I thought that all the VDSL2 services used the same frequency range and what actually changed was the bit loading. A 40mbps link can still be putting bits into the highest frequency slots. I suppose it might be that on some medium length lines there was no bit loading in the top frequency bins at all and going to 55mbps might mean some so far unused bins now have some bit loading.
For downstream:
When the modem has tones available for use on, say, a service capped at 40Mbps but the line is capable of an awful lot more, I'm pretty sure the filling algorithm will choose to load all tones to a low bit-loading, rather than highly-loading some and leaving others empty.

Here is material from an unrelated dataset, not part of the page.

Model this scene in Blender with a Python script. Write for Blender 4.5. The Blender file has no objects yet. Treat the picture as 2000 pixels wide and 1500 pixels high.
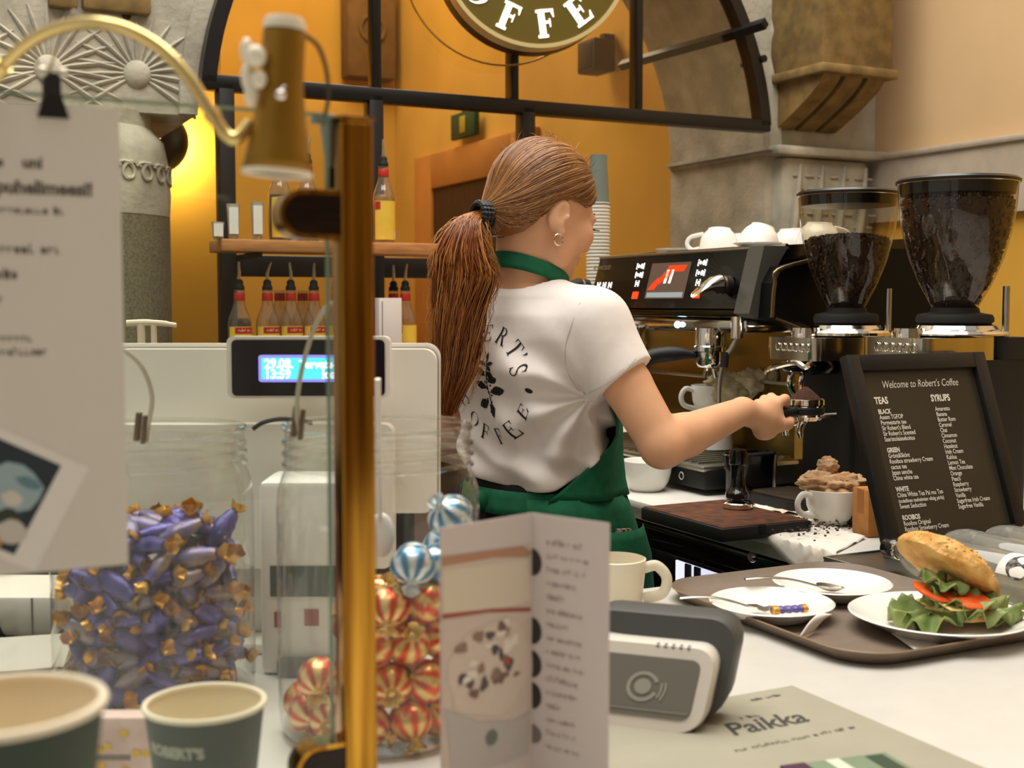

That means any line that gains from 40Mbps to 55Mbps will do so by extra bitloading on tones that are already transmitting. In digital terms, this gives the receiver a harder job (it has to distinguish between more/closer amplitude and phase options). But in analogue terms, the transmitted signal will still be of the same order: still a modified sine wave, still the same power.
I think the end result will be similar crosstalk.
I've just checked a couple of lines on MDWS, which are currently 40Mbps but have capabilities of 80Mbps. They all use the full set of tones, but a lot of D3 only uses 2 bits/tone.
For Upstream:
The filling algorithm gets affected by upstream power back off, so U1 can get left with unloaded tones, while tones in U2 are more heavily used.
If upstream speed caps were being increased, then you might well see more crosstalk there.